Indeed, the Legislature has precluded the court from altering by construction the definition of the word “ obscene For section 235.00, at its very outset, provides that the language thereof shall itself constitute the definition of “ obscene ” (see Hamar Theatres v. Cryan, supra; Lawrence Constr. Corp. v. State of New York, 293 N. Y. 634, 639 [1944]).

Besides, paragraph (b) of subdivision 1 of section 235.00 regulates any material which “ goes substantially beyond customary limits of candor in describing ’ ’ nudity, sex, excretion, sadism or masochism. What goes beyond customary limits of candor in describing nudity, sex, excretion, sadism or masochism is not equivalent to “ patently offensive ” representation of “ ultimate sexual acts”.

It is not surprising that this court is compelled to conclude that section 235.00 exceeds the permissible limits on State regulation of obscene material. Three Justices of the Supreme Court of the United States opined that the recent Supreme Court rulings would “invalidate virtually every state law” (Paris Adult Theatre I v. Slaton, 413 U. S. 49, supra, p. 95, n. 13 [Brennan, J. dissenting]), and the majority of the court, although declining to agree, referred to only two State statutes as examples of laws containing sufficient specific definition— those of Oregon and Hawaii. The court omitted reference to. the New York obscenity statute, although that statute was then before the court in a related matter (see Miller v. California, 413 U. S. 15, supra, p. 24, n. 6; Heller v. New York, supra).

The court, has viewed the four films which are the subject of these motions — “High Bise”, “Behind the Green Door”, “The Innocent Abroad” and “ The Newcomers”. No purpose would be served by describing the minimal plots of these films, nor by detailing the sexual conduct depicted. Each of the films portrays vaginal, anal and oral intercourse, by groups, and by heterosexual and lesbian couples. The sexual conduct portrayed is actual and explicit, with genitals prominently displayed, and with many scenes concluding with external ejaculation. Whether the word “ obscene ” is used as traditionally defined in the English language, or in accordance with the specific judicial meaning (see Miller v. California, 413 U. S. 15, supra, p. 18, n. 2), the films are, in this court’s view, obscene. In the court’s personal opinion, they are patently offensive.

*124However, the Supreme Court has determined that “ obscenity is to be determined by applying contemporary community standards’ * * * not ‘ national standards’” (Miller v. California, 413 U. S. 15, supra, p. 37).

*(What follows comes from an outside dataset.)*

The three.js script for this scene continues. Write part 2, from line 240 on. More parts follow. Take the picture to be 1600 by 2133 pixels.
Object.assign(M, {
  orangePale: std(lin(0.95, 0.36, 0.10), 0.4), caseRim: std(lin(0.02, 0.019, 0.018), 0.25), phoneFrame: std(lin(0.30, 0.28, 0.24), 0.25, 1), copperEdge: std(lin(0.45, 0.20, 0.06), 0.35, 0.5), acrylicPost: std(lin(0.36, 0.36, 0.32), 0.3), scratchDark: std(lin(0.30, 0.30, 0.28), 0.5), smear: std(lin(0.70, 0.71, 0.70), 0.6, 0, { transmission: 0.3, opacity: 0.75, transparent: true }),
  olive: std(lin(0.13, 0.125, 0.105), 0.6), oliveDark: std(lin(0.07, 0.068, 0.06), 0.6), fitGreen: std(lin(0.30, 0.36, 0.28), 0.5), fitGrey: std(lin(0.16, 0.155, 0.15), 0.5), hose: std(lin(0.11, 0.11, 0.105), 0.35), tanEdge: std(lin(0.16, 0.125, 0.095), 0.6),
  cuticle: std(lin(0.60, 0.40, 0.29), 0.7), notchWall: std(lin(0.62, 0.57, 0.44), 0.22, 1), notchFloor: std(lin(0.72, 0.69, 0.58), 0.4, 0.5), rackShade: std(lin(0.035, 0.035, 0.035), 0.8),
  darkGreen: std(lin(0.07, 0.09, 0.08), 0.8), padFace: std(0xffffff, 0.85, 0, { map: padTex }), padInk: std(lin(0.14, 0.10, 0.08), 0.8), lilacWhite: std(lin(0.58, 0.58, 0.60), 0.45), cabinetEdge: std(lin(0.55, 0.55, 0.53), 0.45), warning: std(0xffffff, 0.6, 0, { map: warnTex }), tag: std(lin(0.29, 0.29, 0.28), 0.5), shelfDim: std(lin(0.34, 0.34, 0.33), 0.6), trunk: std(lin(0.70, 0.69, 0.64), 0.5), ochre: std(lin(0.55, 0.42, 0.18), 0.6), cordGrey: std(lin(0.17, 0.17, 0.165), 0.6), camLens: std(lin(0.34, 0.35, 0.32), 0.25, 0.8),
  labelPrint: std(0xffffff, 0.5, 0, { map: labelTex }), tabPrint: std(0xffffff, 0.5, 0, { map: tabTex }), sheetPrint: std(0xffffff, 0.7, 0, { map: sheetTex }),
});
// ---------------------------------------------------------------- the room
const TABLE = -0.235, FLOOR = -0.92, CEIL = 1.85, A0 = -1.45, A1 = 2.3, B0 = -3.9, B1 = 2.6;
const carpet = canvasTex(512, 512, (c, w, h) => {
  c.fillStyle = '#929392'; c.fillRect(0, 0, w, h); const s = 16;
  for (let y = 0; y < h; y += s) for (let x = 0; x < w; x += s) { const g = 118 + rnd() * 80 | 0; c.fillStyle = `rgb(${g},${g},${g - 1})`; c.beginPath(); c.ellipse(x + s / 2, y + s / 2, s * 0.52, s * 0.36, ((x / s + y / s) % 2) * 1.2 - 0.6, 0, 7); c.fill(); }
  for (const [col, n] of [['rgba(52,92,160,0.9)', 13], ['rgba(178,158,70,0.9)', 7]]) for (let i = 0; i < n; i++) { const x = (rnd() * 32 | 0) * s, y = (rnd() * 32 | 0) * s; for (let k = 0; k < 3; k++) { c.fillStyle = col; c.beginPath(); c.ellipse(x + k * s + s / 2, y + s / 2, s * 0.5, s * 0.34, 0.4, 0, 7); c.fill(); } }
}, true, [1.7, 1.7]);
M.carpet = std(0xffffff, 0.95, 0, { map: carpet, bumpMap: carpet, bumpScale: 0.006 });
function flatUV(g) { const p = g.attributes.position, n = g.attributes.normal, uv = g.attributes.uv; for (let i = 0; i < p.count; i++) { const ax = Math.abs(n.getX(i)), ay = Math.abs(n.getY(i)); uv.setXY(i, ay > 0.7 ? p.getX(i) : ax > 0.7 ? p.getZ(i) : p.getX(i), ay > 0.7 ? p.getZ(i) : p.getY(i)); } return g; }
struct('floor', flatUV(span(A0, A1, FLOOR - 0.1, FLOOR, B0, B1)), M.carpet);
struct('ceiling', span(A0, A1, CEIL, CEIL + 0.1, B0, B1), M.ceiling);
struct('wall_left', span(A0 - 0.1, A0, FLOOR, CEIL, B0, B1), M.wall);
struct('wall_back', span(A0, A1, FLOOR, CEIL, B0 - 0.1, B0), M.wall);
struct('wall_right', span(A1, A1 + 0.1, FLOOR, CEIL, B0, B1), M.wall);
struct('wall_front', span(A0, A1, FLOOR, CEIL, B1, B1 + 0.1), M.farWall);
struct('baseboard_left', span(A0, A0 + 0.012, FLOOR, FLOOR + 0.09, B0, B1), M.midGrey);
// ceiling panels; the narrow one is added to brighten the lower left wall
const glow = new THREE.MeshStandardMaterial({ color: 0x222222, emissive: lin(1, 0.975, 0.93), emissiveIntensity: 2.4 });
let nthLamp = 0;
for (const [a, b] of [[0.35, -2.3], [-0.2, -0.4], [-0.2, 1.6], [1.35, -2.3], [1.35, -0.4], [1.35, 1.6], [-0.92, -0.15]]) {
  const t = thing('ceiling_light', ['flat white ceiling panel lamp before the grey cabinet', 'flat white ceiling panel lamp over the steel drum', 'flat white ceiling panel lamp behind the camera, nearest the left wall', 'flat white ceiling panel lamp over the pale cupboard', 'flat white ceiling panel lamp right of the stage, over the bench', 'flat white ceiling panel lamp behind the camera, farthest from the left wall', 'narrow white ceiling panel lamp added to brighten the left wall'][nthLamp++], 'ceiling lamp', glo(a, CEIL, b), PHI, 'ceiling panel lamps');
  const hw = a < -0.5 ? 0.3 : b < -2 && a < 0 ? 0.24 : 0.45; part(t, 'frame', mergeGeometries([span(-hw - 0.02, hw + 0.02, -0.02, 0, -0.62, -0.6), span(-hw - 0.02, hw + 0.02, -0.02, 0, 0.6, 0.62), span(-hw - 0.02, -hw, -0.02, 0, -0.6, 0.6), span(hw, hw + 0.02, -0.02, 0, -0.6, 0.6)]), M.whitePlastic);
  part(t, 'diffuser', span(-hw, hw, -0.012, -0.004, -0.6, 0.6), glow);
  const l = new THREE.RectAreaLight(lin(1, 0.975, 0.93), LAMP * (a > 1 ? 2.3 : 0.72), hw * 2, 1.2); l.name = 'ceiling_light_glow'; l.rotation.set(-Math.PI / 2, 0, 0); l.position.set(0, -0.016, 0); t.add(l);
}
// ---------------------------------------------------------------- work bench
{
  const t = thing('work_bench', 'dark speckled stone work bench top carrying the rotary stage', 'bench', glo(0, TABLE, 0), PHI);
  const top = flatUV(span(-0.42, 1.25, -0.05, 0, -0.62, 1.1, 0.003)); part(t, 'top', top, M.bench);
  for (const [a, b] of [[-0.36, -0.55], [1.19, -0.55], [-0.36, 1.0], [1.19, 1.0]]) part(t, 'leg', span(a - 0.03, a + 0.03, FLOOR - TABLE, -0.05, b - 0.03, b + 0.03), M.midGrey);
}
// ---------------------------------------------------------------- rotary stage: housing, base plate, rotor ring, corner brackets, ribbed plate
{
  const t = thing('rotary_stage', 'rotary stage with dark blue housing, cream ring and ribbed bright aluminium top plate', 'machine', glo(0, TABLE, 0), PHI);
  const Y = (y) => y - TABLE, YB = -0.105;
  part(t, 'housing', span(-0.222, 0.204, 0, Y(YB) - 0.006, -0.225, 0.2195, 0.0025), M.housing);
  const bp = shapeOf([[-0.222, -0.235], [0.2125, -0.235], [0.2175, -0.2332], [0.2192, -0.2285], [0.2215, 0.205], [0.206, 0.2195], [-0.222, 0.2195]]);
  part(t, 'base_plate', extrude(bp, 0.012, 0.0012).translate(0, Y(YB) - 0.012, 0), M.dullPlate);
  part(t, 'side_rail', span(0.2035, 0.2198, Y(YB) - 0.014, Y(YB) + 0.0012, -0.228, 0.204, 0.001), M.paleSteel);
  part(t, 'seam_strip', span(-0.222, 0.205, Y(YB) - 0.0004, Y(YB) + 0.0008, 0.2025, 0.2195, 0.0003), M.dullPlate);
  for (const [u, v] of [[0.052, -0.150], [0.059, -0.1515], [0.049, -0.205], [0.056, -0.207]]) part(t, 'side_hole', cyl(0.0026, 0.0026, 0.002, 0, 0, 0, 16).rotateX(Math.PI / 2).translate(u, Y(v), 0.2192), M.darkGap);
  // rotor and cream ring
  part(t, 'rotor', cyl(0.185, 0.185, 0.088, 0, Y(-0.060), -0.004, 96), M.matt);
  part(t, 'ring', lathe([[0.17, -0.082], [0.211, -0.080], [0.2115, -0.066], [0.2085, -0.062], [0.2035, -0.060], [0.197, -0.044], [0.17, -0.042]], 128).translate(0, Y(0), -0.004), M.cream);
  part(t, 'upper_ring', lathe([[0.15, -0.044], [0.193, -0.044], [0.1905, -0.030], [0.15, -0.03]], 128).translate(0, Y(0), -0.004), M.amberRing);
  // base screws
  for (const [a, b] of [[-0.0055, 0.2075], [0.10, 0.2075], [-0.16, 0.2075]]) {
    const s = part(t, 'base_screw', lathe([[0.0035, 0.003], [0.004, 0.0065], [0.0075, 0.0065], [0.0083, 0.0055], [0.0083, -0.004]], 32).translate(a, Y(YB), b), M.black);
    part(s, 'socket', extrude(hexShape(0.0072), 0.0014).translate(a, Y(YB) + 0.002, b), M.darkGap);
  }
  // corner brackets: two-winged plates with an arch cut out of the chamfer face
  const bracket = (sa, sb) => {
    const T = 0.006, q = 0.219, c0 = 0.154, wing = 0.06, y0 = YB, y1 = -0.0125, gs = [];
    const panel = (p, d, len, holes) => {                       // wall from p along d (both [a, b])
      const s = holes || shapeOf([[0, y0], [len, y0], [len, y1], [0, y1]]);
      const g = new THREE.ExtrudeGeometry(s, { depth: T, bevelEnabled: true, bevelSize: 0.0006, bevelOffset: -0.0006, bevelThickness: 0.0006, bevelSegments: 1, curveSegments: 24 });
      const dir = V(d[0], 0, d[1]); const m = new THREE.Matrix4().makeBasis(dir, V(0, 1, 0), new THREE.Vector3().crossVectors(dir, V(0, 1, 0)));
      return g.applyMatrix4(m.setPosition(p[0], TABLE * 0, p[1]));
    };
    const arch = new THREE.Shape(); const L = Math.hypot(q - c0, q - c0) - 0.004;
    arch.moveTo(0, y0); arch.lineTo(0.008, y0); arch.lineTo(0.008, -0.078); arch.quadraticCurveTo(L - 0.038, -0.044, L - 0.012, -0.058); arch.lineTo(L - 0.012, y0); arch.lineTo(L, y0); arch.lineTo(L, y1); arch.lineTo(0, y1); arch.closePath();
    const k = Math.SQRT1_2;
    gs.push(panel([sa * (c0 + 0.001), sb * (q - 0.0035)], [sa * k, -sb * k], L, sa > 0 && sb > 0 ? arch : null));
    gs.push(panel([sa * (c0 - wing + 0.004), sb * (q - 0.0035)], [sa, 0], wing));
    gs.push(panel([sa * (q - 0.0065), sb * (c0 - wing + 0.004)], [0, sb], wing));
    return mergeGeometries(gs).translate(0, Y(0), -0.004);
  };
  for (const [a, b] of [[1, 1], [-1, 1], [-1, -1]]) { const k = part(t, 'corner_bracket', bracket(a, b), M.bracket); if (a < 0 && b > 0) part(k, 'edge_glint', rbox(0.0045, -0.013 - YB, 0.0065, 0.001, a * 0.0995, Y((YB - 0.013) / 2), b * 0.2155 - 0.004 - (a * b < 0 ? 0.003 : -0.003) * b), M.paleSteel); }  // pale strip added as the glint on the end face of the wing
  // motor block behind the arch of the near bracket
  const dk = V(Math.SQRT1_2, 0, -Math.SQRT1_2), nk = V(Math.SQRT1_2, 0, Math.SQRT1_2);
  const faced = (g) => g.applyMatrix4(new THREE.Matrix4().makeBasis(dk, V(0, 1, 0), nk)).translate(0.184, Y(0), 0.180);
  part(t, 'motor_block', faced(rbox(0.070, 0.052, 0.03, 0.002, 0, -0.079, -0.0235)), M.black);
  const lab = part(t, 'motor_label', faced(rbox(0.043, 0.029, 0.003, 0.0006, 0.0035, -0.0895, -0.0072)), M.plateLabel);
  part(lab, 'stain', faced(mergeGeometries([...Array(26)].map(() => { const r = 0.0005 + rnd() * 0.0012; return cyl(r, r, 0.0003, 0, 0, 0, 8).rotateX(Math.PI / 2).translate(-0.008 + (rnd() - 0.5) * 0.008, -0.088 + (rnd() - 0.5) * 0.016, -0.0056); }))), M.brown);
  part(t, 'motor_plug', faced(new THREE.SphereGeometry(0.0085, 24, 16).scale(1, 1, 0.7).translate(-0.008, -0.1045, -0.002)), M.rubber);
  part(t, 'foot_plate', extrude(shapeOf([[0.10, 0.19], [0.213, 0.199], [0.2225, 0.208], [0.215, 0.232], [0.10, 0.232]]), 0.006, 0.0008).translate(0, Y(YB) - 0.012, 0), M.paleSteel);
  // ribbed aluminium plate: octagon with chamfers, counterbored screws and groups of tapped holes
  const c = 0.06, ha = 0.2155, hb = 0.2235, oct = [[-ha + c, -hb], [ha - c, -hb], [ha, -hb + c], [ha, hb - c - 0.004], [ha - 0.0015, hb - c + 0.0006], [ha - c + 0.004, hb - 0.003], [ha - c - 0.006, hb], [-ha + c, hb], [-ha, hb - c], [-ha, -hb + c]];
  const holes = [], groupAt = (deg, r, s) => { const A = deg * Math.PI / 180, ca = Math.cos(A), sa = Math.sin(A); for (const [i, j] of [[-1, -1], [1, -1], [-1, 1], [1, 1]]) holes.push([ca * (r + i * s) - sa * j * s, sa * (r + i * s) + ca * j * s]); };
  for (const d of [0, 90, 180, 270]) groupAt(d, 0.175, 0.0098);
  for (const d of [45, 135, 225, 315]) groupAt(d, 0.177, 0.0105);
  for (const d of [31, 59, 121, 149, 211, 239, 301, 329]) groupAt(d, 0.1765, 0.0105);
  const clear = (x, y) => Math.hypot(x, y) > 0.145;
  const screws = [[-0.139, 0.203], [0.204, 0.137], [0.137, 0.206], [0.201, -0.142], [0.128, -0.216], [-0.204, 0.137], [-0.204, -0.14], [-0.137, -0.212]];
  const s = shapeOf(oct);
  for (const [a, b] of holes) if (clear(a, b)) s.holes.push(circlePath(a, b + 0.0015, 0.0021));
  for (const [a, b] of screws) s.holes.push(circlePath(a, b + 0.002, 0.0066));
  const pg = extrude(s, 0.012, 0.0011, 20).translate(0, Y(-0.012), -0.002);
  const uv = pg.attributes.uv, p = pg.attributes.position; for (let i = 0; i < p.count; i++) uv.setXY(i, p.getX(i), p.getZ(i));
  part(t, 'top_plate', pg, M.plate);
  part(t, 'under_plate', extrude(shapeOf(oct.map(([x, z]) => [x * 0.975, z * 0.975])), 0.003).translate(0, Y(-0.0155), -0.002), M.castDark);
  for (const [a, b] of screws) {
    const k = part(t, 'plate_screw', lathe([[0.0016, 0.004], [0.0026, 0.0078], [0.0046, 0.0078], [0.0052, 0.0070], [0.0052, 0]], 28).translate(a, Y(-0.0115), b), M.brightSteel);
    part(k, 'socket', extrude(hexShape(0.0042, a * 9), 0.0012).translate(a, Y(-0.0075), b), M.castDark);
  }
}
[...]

Formerly, a court could determine national standards, based in part on prior trials of similar cases, and could judge a film merely on its content. But this is the first case of its kind since the Supreme Court decreed that community standards, not national standards, govern, and there is no evidence before the court, at this stage of1 2the case, to enable the court to gauge the contemporary standards of this community. While the court knows its own standards, and believes it knows what the community standards should be, there are no facts presented before the court to enable it to say, with reasonable assurance, in advance of a full trial, what the trier of the facts will find the community standards actually to be.

Defendants’ cross motions are granted and the complaints are dismissed on the ground that CPLR 6330 is overbroad in its provisions and, therefore, unconstitutional as violative of the First and Fourteenth Amendments to the Constitution of the United States. Accordingly, and for the other reasons hereinabove stated, plaintiffs’ motions are denied.

The Corporation Counsel and the District Attorney of New York County are commended for their helpful advocacy and zeal. However, the unequivocal rulings of the Supreme Court of the United States impel the conclusions herein reached.